--- start DATASET CONTENT ---

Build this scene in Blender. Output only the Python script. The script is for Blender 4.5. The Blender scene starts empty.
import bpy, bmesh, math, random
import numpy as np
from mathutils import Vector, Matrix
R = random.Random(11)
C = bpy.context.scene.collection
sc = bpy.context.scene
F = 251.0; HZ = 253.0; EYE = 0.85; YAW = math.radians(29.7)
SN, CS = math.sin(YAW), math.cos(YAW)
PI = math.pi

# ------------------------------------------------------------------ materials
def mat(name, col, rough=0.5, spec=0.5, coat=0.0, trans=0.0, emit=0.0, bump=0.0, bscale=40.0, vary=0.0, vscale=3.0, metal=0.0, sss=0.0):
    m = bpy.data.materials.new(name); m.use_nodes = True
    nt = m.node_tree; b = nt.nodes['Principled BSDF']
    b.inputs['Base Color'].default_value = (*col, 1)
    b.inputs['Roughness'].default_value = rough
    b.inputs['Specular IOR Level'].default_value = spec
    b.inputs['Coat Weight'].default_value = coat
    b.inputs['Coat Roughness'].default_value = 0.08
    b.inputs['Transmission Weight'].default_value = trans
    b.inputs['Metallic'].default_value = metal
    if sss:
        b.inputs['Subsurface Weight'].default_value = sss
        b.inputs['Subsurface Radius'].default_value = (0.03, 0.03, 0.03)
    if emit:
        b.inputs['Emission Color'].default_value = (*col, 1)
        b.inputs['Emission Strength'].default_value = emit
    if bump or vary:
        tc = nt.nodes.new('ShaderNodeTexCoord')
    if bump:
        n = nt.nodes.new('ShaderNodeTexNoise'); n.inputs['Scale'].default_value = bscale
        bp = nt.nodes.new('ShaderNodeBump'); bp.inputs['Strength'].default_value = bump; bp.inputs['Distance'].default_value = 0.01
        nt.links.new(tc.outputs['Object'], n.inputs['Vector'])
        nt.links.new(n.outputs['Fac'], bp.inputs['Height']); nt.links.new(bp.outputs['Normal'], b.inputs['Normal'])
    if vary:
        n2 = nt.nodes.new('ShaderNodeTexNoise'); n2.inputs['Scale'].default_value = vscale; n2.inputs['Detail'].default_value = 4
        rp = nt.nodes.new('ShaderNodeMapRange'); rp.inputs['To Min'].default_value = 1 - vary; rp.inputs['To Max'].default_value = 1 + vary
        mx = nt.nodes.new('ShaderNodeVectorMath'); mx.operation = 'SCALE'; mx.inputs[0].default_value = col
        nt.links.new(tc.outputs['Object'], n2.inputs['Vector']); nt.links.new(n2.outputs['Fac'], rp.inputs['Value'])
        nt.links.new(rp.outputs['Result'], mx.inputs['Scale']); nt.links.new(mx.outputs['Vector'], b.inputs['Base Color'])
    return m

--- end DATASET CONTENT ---

WHAT IS NEEDED. Count how many lines in the data contain the word "scene", giving the number without comment.

WORKED SOLUTION. 3